Nurturing Your Leads into Opportunities
There are multiple factors that play a role in successful lead generation. From converting contacts into leads and nurturing those leads into profitable opportunities, attracting the right clients for your business doesn’t need to be a struggle.
While some attribute the challenges to the always changing economy and the competitiveness of their industry, the root of the problem typically lies within creating and maintaining an effective lead generation program.
Lead generation is the process of attracting the interest of prospects to increase sales and grow profit. This is the first and crucial step of the sales process where both quality and quantity need to be considered. While it’s vital to generate an adequate amount of leads, ensuring they are ones with a high chance of closing is even more critical.
Where to Start?
A lead is a person or business that has shown interest in the services or products that your business provides. Often handled by the marketing team, an effective lead generation program warms up the potential prospects and guides them on the initial path to eventually buying. The biggest challenge facing most businesses is targeting the right prospects. Salespeople run out of momentum because they feel they’ve hit the limit of people and businesses they can reasonably expect to be interested in purchasing their product or service. More often than not, this happens for three main reasons: (1) they are looking in the wrong places or audiences for new business; (2) they don’t have a process for qualifying or disqualifying leads; and (3) they don’t have their buyer personas identified properly.

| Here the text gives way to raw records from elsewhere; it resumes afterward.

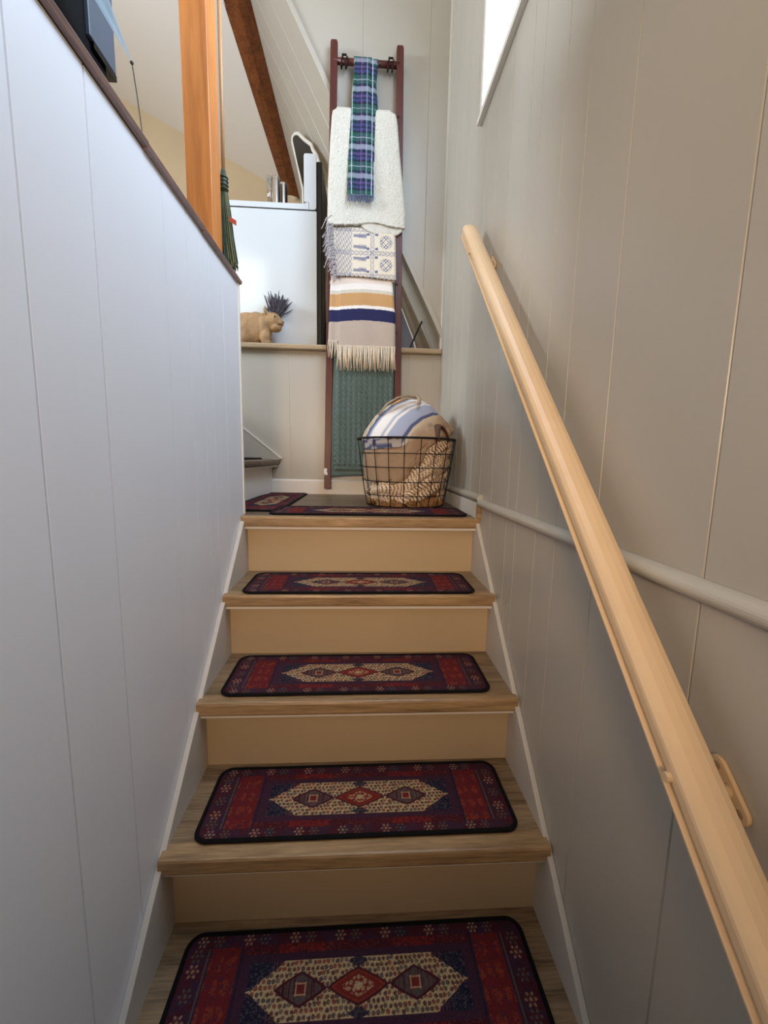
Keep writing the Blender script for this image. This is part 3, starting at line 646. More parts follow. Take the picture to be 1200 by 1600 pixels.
for x in (-.118, .128):
    hk = MB()
    for dx in (-.012, .012):
        hk.tube([(x + dx + .004*math.sin(t), lad_y(2.3) + .021*math.cos(t), 2.300 + .024*math.sin(t)) for t in np.linspace(0, 2*PI, 17)[:-1]], .004, 7, closed=True)
    hk.tube([(x - .013, lad_y(2.3) - .018, 2.322), (x + .013, lad_y(2.3) - .018, 2.322)], .005, 7)
    hk.tube([(x - .012, lad_y(2.3) - .020, 2.285), (x - .016, lad_y(2.3) - .024, 2.265)], .004, 7); hk.tube([(x + .012, lad_y(2.3) - .020, 2.285), (x + .010, lad_y(2.3) - .024, 2.265)], .004, 7)
    kid(hk.build('rung_hook', 'bronze', smooth=True), ld)

def drape(name, m, z_r, zf, zb, xl, xr, th, off, nx=60, nz=90, wav=.004, colf=None, dispf=None, seed=1, label=None, parent=None, cat='blanket', tilt=0.0, hemf=None, group=None):
    """folded cloth hung over a rung at height z_r: xl(z), xr(z) side outlines of the front, zf = hem in front, zb = hem behind"""
    yr = lad_y(z_r); rr = .0165 + off; ztop_ = z_r + rr
    # arc length path: front hem -> over the rung -> back hem
    Lf = z_r - zf; Lb = z_r - zb; La = PI * rr; n_f = int(nz * Lf / (Lf + Lb + La)); n_a = 10; n_b = max(4, int(nz * Lb / (Lf + Lb + La)))
    path = [(yr - rr - tilt * (z_r - z), z, z) for z in np.linspace(zf, z_r, n_f)]
    path += [(yr - rr * math.cos(t), z_r + rr * math.sin(t), ztop_) for t in np.linspace(0, PI, n_a)[1:-1]]
    path += [(min(yr + rr, YB - .013 - th), z, z) for z in np.linspace(z_r, zb, n_b)]
    U_ = np.linspace(0, 1, nx); P = np.zeros((len(path), nx, 3)); fx = np.zeros((len(path), nx)); fz = np.zeros((len(path), nx))
    for i, (y, z, zz) in enumerate(path):
        a, b = xl(min(zz, ztop_)), xr(min(zz, ztop_)); front = i < n_f
        xx = a + (b - a) * U_; dep = wav * (np.sin(U_ * 9 + seed) * .5 + np.sin(U_ * 17 + z * 6 + seed * 2) * .3 + np.sin(U_ * 4 - z * 5) * .5) * (min(1, (z_r - z) / .12 + .15) if z < z_r else .15)
        edge = np.minimum(U_, 1 - U_) * (b - a); roll = np.maximum(0, 1 - edge / .014) ** 2 * .010
        hem = (hemf(U_) if hemf is not None else 0) * (np.clip(1 - (z - zf) / .25, 0, 1) if front else 0)
        P[i, :, 0] = xx; P[i, :, 1] = y + (dep + roll if front else -dep * .2); P[i, :, 2] = z + hem
        fx[i] = xx; fz[i] = z + hem if front else ztop_ * 2 - z
    if dispf is not None:
        d_ = dispf(fx, fz); 
        for i in range(len(path)):
            if i < n_f: P[i, :, 1] -= d_[i]
    o = MB().grid(P).build(name, m, smooth=True, recalc=False)
    if colf is not None: weave(o, colf(fx, fz).reshape(-1, 3))
    # make the outer side face the viewer, thickness grows inward
    nrmy = o.data.polygons[len(o.data.polygons) // 4].normal.y
    md = o.modifiers.new('solid', 'SOLIDIFY'); md.thickness = th; md.offset = 1 if nrmy > 0 else -1
    if parent is not None: kid(o, parent)
    if label: tag(o, label, cat, group)
    return o
lin = lambda pts: (lambda z: float(np.interp(z, [p[0] for p in pts], [p[1] for p in pts])))
colr = lambda r, g, b: np.array(s2l((r/255., g/255., b/255.)))

# green cable knit, lowest; hangs from the fourth rung
def cable(x, z):
    p = .0300; u = (x / p) % 1.0; zz = z / .030
    v = np.abs(u - .5) * 2                                  # 0 in the middle of a cable, 1 in the gutter
    a = (.5 + .5 * np.sin(2 * PI * (zz + (u - .5) * 1.3))) ** .8
    rope = np.clip(1 - (v / .80) ** 3, 0, 1); rib = np.where(np.abs(v - .93) < .07, 1., 0.)
    hem = smoothstep(.185, .175, z); ribs = .0015 * np.sin(x * 2 * PI / .008)
    return ((1 - hem) * (rope * (.001 + .0095 * a) + rib * .002) + hem * ribs) * smoothstep(.92, .84, z)
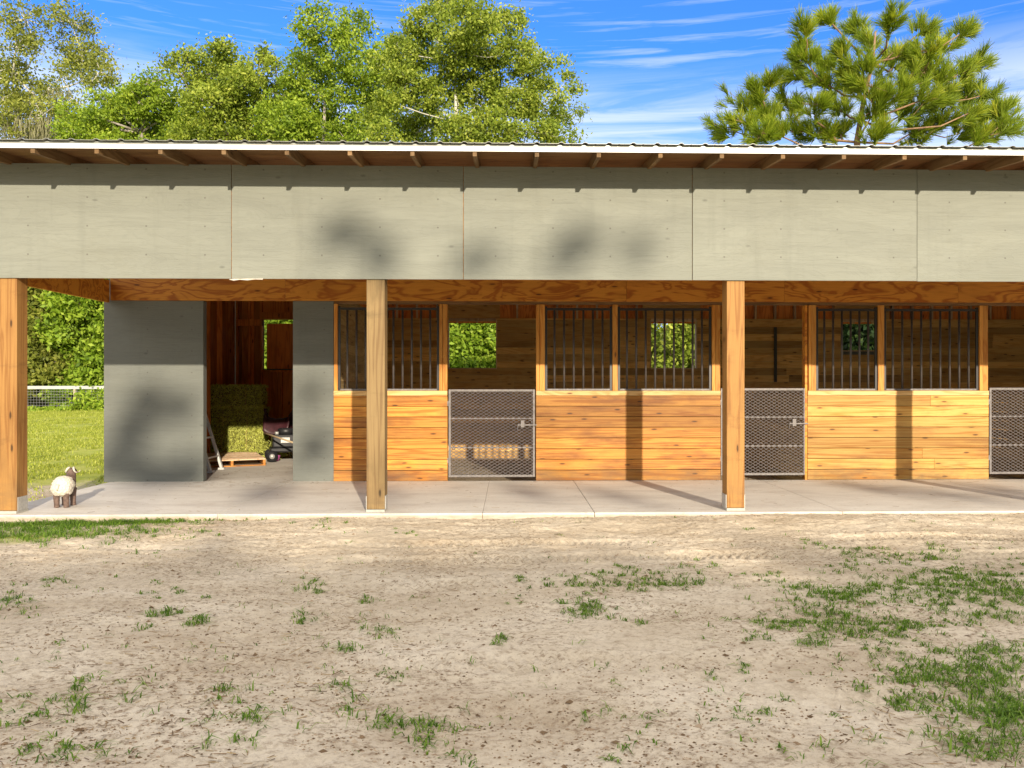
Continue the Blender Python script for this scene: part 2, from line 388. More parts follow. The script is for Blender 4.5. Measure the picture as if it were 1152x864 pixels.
# ------------------------------------------------------------------ ground
def build_ground():
    xs = np.unique(np.concatenate([-np.geomspace(9, 700, 30)[::-1], np.arange(-9, 9.001, .02), np.geomspace(9, 700, 30)]))
    ys = np.unique(np.concatenate([-np.geomspace(1, 500, 20)[::-1], np.arange(-1, 2.4, .2), np.arange(2.4, 8.8, .02), np.arange(8.8, 20, .4), np.geomspace(20, 900, 40)]))
    X, Y = np.meshgrid(xs, ys); Z = gh(X, Y)
    inside = (X > -5.5) & (X < 30) & (Y > 8.6) & (Y < B+.3)
    Z[inside] = -.14
    n = len(xs); mY = len(ys)
    V = np.stack([X, Y, Z], -1).reshape(-1, 3).astype(np.float32)
    me = bpy.data.meshes.new('ground'); me.vertices.add(len(V)); me.vertices.foreach_set('co', V.reshape(-1))
    i = np.arange((mY-1)*(n-1)); r = i//(n-1); c = i % (n-1); a = r*n+c
    q = np.stack([a, a+1, a+n+1, a+n], -1).astype(np.int32)
    me.loops.add(q.size); me.loops.foreach_set('vertex_index', q.reshape(-1))
    me.polygons.add(len(q)); me.polygons.foreach_set('loop_start', np.arange(0, q.size, 4, dtype=np.int32))
    me.polygons.foreach_set('use_smooth', np.ones(len(q), dtype=bool))
    mask = np.clip((Y-10.2)/3.0, 0, 1)*np.clip((-5.3-X)/.5, 0, 1)
    mask = np.maximum(mask, np.clip((Y-17)/1, 0, 1)); mask = np.maximum(mask, np.clip((-Y-4)/3, 0, 1)*.6)
    mask = np.maximum(mask, .62*np.exp(-(((X+5.0)/1.5)**2+((Y-7.75)/.45)**2)))
    at_ = me.attributes.new('mask', 'FLOAT', 'POINT'); at_.data.foreach_set('value', mask.reshape(-1).astype(np.float32))
    me.update(calc_edges=True); me.materials.append(M['ground'])
    o = bpy.data.objects.new('ground', me); COL.objects.link(o)
    tag(o, kind='structure')
build_ground()

# concrete walkway (slabs with open joints)
mb = MB()
js = [-5.55, -3.05, -.285, .9, 3.55, 6.1, 8.8, 11.5]
for a, b in zip(js[:-1], js[1:]):
    mb.box(a+(.0012 if a != .9 else .0025), b-(.0012 if b != .9 else .0025), 8.435, W-.03, -.2, 0)
mb.box(-5.5, -2.5, W-.03, B-.02, -.2, -.001)
o = mb.build('walkway', M['concrete'], bevel=.006); tag(o, kind='structure')

# ------------------------------------------------------------------ barn
barn = empty('horse_barn', (0, W, 0))
barn.matrix_world = Matrix.Identity(4)
tag(barn, 'long low open-fronted horse barn with grey plywood fascia and orange pine stalls', 'barn')

PX = [-5.36, -1.517, 2.332, 6.19, 10.05]
for i, x in enumerate(PX):
    mb = MB(); w = .19
    if i == 0: pass
    mb.box(x, x+w+(.003 if i else .003), D+.02, D+.21, .03, 2.62, rnd=(.35, .1, .62, .4, .5)[i])
    p = mb.build('post', M['post_pale'] if i == 1 else M['post'], barn, bevel=.006)
    if i == 1: p['label'] = 'pale weathered porch post'
    b = MB(); b.box(x-.004, x+w+.004, D+.008, D+.222, 0.001, .028)
    b.build('base_plate', M['plate'], p, bevel=.002)
    for xa in (x-.007, x+w+.004):
        b = MB(); b.box(xa, xa+.006, D+.03, D+.20, .028, .17); b.build('post_bracket', M['galv'], p)

# fascia sheets
seams = [-5.62, -2.93, -.49, 1.955, 4.39, 6.83, 9.27, 11.7]
zoff = [0, 0, 0, .0, -.004, -.008, -.008]
for i, (a, b) in enumerate(zip(seams[:-1], seams[1:])):
    mb = MB(); mb.box(a+.003, b-.003, D-.004*(i == 3), D+.014, 2.470+zoff[i], 3.672, rnd=.13*i+.1)
    mb.build('fascia_panel', M['grey'], barn, bevel=.002)
mb = MB()
for a, b in zip(seams[:-1], seams[1:]):
    mb.box(a, b, D+.225, D+.265, 2.50, 2.79); mb.box(a, b, D+.0165, D+.019, 2.485, 3.6)
mb.build('porch_beam', M['header'], barn)
mb = MB(); mb.box(-2.96, -2.66, D-.012, D+.004, 2.452, 2.470); mb.tube([(-2.95, D-.004, 2.462), (-2.9, D-.005, 2.457), (-2.84, D-.004, 2.463), (-2.76, D-.005, 2.460), (-2.68, D-.004, 2.466), (-2.60, D-.003, 2.466)], [.004, .012, .005, .011, .004, .007], 8)
mb.v = mb.v[8:]; mb.f = [tuple(k-8 for k in f) for f in mb.f[6:]]; mb.rnd = mb.rnd[8:]; mb.tone = mb.tone[8:]; mb.sm = mb.sm[6:]
mb.build('foam_bead', M['white_figure'], barn)

# side beam from the left post back to the wall
mb = MB(); mb.box(-5.585, -5.545, D+.02, W-.035, 2.49, 2.80)
mb.build('side_beam', M['header'], barn, bevel=.003)

# header along the stall fronts
mb = MB()
hs = [-5.54, -3.13, -.10, 1.65, 3.9, 6.4, 8.3, 11.5]
for i, (a, b) in enumerate(zip(hs[:-1], hs[1:])):
    mb.box(a+.001, b-.001, W-.03, W+.03, 2.523, 2.86, rnd=.11*i+.07)
mb.build('header_beam', M['header'], barn, bevel=.002)
mb = MB(); mb.box(-5.6, 11.5, W, W+.02, 2.86, 3.95); mb.build('upper_wall', M['deck'], barn)
# rough ceiling line behind (nailer)
mb = MB(); mb.box(-2.46, 11.5, W-.012, W+.05, 2.482, 2.522, rnd=.3); mb.build('head_trim', M['deck'], barn, bevel=.002)

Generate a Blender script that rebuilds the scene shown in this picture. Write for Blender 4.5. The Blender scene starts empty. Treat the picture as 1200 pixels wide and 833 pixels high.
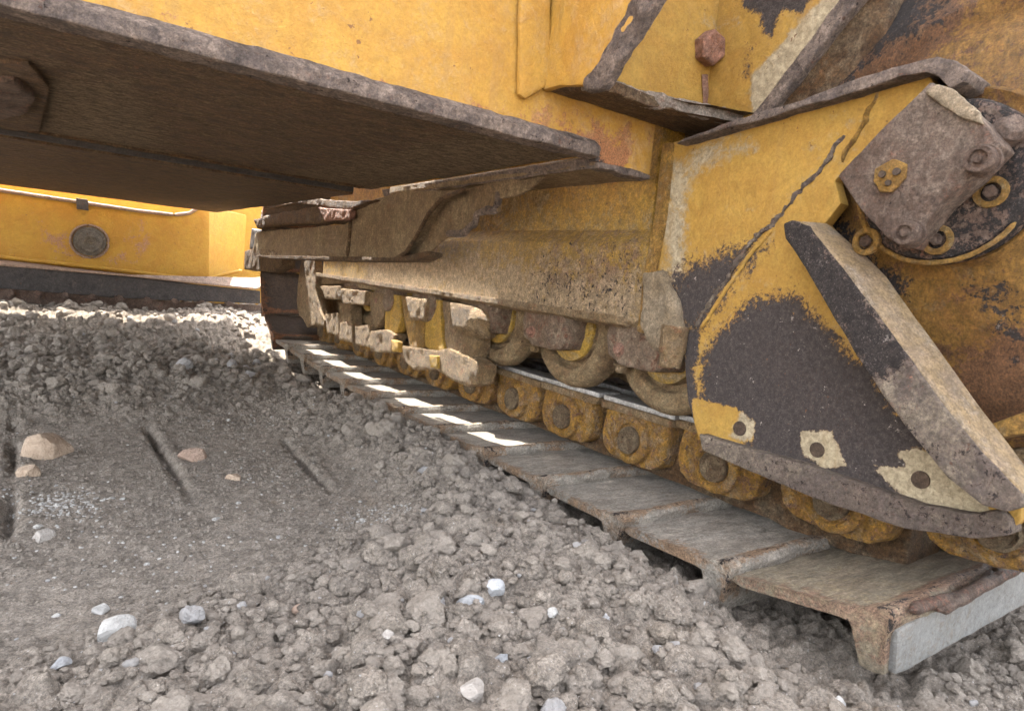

Generating the Right Leads
Implementing a lead generation program by itself doesn’t automatically mean you will gain quality leads and increase sales. The initiative takes time and effort to maintain. More importantly, it must nurture the right individual or business into one that expresses interest in engaging your sales team.
Before someone becomes a lead, they begin as a simple contact. You will be able to determine each lead’s potential based on their interest levels from your marketing efforts. From there, you will want to put forth a communications strategy to cultivate that lead. Be sure to categorize that person or business as a hot, warm or cold lead depending on the their response to the promotional material. Leads that have taken an action, whether that’s asking for a call back or engaging with your firm, should be marked as hot leads. Hot leads are your highest chance of closing, warm leads are secondary only needing a little more interaction to convince them to buy and cold leads have shown minimal interest but aren’t completely disqualified.
From here, your marketing team or lead generation manager will outline who will follow up and how they will follow up with each category of lead. Most often, sales take over the hot leads first and then moves to the warm leads. While marketing nurtures the cold leads through promotional campaigns to keep your firm in the forefront of their mind.
Leads to Opportunities
The process doesn’t stop after categorizing the lead. Qualifying, nurturing, and transferring these existing as well as new contacts into leads takes sustained effort. The more qualified leads you to gain through this process, the stronger your sales will be with selling opportunities to those leads.
For most small businesses it’s ideal to review your lead lists a minimum of twice a week. This way you can remain on top of nurturing those warm leads into hot leads and those hot leads into revenue for your business.
Developing a lead generation program that best suits your business isn’t always the easiest project. It’s essential to have sales and marketing supporting each other to increase the success of your program. Your team needs to follow through in maintaining and overseeing the lead process. We recommend working with a business advisor who can provide clarity and guidance along the way.